4 mendiants maximum par rue : De Wolf défend sa position
mardi 17 juillet 2012, 16:41

Le bourgmestre d’Etterbeek a défendu sa lutte contre la mendicité organisée dans sa commune, après une manifestation contre l’interdiction de regroupement de quatre mendiants sur la voie publique.
Si on ne peut pas interdire la mendicité, on peut la limiter : le 5 mai dernier, Etterbeek adoptait la modification du règlement de police visant à interdire le regroupement de plus de quatre mendiants sur certaines artères commerçantes. En réaction, une citoyenne bruxelloise, Anne Löwenthal, a organisé lundi une manifestation visait à informer les passants à Etterbeek de l’interdiction de mendicité prise par la commune.
Ce mardi, le bourgmestre Vincent De Wolf (MR) a regretté que les organisateurs ne se soient pas entrés en contact avec lui et s’est dit ouvert à une discussion.

Une réglementation controversée

Pour rappel, le 5 mai, le conseil communal a voté à l’unanimité la modification du règlement de police visant à interdire le regroupement de plus de quatre mendiants sur certaines artères commerçantes. Ce règlement concerne les rues des Tongres, Bâtonnier Braffort, des Champs, de Tervaete et Pervyse, de l’avenue de la Chasse, de la Chaussée de Wavre, de l’avenue des Celtes et des places St Pierre et Van Meyel, relate L’Avenir sur son site.
Vincent De Wolf concède être en faveur d’une réglementation de la mendicité et s’être inspiré de la réglementation controversée à Liège qui prévoit des tournantes entre quartiers.

De Wolf tempère

Le bourgmestre maintient sa position exposée lors du conseil communal : « Il s’agit d’un outil pour lutter contre la mendicité organisée. Les agents de quartier qui connaissent bien les mendiants habituels pourront ainsi agir contre la guerre de territoire qui a lieu avec ces réseaux. » Il dénonce notamment l’arrivée de réseaux rue des Tongres et avance que des infirmes sont régulièrement déposés en voiture. Selon lui, l’insécurité pour les mendiants habituels est dès lors inquiétante et les bagarres fréquentes.
Vincent de Wolf rappelle que son règlement communal « a été adopté à la majorité au sein du conseil communal, c’est-à-dire avec les voix des conseillers écolo et PS et avec celles de l’opposition CDH ». Selon lui, cette mesure est demandée par les commerçants, les agents de quartiers, les riverains, et pourrait même protéger les mendiants.
Le bourgmestre précise que ce règlement servira aux agents de quartiers « en cas de problème ». Ils pourront rester à six ou sept si cela ne pose pas de problème. Quant au choix de les limiter à quatre : « Un chiffre, c’est toujours arbitraire mais le règlement pourra être réévalué dans quelques mois ».

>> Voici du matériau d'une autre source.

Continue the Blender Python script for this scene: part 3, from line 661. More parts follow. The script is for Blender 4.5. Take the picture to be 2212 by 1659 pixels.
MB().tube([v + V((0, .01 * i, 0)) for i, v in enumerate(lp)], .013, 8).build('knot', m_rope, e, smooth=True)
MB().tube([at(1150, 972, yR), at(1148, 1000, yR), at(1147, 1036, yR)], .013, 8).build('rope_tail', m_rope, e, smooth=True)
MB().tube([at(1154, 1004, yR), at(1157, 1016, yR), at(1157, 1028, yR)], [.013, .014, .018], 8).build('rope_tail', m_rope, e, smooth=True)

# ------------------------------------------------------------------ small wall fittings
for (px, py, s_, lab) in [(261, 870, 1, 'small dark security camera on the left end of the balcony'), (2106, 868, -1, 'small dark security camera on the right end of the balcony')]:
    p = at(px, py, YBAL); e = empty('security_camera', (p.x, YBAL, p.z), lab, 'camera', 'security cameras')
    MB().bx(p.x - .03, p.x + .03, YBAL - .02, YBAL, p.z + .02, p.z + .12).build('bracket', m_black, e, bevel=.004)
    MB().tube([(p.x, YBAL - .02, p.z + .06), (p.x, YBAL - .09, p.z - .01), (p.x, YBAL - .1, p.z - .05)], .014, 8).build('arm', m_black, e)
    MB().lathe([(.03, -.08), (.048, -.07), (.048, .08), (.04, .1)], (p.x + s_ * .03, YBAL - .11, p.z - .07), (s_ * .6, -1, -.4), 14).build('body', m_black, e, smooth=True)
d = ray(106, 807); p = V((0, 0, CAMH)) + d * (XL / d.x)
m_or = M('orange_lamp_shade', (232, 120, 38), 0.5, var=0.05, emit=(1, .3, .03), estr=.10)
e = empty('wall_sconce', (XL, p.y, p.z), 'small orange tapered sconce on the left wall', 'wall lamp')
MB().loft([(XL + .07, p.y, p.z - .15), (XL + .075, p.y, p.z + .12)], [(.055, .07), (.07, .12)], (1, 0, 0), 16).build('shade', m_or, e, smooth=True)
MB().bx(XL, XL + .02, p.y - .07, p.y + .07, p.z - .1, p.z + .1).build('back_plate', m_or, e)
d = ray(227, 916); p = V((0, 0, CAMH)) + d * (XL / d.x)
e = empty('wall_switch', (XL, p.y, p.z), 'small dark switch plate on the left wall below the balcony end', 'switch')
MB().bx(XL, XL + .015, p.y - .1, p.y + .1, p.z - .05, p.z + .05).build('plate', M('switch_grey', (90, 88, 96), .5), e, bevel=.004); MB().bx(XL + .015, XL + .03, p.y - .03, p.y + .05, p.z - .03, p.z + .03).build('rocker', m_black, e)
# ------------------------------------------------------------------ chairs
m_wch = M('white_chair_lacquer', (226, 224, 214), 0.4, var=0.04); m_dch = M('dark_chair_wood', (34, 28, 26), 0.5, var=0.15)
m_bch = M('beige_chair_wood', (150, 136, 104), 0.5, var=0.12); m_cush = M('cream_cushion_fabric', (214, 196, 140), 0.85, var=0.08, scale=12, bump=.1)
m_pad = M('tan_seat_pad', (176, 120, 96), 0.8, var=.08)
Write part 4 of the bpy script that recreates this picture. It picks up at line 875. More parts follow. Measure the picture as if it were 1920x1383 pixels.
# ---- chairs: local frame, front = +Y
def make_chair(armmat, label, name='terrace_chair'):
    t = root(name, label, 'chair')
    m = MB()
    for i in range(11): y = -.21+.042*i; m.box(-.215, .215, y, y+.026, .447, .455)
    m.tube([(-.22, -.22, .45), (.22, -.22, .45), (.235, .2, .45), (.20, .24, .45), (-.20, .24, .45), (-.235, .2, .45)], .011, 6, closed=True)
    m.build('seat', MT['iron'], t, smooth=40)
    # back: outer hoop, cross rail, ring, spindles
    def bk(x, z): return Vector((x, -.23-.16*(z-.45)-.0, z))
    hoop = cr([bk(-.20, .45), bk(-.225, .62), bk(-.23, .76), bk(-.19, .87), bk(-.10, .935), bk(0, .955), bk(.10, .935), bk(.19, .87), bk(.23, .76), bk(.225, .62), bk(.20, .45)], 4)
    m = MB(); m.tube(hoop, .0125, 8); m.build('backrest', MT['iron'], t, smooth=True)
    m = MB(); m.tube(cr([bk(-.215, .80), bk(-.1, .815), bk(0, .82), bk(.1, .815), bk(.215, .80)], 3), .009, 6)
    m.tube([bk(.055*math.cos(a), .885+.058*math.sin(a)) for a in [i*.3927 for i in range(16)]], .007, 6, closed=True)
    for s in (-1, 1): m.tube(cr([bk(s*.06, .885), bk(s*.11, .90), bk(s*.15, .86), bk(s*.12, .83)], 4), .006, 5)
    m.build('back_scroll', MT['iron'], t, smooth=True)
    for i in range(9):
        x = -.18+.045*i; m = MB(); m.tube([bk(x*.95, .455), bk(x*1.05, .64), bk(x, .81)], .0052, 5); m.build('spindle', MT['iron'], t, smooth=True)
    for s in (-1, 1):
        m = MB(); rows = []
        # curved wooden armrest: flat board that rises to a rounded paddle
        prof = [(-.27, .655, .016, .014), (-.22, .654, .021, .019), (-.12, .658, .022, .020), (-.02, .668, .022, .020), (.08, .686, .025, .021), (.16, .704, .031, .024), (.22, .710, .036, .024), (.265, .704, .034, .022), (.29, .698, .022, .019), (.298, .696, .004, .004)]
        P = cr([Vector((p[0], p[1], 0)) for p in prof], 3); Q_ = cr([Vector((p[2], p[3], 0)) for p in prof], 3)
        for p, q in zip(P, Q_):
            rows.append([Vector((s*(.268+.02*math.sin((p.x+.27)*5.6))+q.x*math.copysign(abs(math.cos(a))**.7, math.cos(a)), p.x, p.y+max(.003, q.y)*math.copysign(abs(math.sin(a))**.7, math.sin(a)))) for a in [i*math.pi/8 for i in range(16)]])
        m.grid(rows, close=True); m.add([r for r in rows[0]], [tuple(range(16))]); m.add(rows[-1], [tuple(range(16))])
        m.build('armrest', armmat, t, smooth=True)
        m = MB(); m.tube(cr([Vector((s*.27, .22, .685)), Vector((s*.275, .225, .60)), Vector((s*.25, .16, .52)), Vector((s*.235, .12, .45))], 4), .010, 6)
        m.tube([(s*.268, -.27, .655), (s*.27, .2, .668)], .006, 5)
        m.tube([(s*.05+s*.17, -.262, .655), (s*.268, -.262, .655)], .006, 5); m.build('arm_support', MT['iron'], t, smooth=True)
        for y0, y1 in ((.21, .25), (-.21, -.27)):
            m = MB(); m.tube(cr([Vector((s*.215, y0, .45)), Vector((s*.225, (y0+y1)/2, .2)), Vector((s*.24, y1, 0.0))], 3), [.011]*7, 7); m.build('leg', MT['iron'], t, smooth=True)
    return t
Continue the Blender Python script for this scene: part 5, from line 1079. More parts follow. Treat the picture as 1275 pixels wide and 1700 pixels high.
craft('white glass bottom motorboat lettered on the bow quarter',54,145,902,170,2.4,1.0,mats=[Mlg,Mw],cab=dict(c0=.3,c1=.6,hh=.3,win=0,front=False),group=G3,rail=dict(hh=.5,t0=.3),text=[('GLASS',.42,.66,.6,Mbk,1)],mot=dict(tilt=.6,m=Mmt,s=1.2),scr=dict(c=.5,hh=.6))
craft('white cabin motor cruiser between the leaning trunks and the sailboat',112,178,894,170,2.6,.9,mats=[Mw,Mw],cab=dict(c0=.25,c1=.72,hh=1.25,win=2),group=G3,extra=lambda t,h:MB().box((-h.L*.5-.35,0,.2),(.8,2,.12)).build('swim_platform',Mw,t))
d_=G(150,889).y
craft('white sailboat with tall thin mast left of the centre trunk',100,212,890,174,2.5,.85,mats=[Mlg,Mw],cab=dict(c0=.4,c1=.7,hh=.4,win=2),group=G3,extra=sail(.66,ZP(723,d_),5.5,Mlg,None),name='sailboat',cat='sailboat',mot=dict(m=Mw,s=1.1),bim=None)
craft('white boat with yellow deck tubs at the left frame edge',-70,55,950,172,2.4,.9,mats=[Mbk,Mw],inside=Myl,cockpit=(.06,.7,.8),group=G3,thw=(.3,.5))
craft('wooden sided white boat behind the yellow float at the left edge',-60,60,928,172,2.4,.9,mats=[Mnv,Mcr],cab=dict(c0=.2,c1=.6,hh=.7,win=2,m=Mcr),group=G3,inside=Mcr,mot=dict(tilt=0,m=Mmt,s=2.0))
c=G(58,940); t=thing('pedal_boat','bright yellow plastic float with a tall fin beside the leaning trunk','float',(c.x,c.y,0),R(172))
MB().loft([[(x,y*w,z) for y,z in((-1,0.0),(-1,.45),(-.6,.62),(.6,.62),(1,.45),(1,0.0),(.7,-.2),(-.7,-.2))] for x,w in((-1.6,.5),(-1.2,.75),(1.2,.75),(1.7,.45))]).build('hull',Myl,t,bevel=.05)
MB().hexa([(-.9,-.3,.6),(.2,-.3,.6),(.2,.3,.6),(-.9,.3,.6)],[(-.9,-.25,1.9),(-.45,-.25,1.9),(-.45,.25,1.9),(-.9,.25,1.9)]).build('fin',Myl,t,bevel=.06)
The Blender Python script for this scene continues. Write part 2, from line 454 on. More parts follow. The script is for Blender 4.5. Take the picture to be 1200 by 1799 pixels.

Camille Wernaers, CDP, Belga édité par G.D

En matière de réglementations et de maires de la mouvance dominante, éternelle ?, nous avons encore des cas de figures qu'on dirait inspirés par le Saint-Esprit. Ainsi, de la même façon que l'Église catholique n'admet pas les femmes là où l'on contrôle le pouvoir et les consciences, Gallus Strobel, député allemand de la CDU et maire de Triberg (Bade-Wurtemberg) a décidé de leur interdire deux places d'un parking souterrain qui nécessiteraient une manoeuvre trop compliquée pour elles. Et il s'en vante.
Si cela vous chante, vous pouvez lire cette info en français sur les Inrocks, histoire de vérifier à quel point on peut être con, borné et élu en même temps.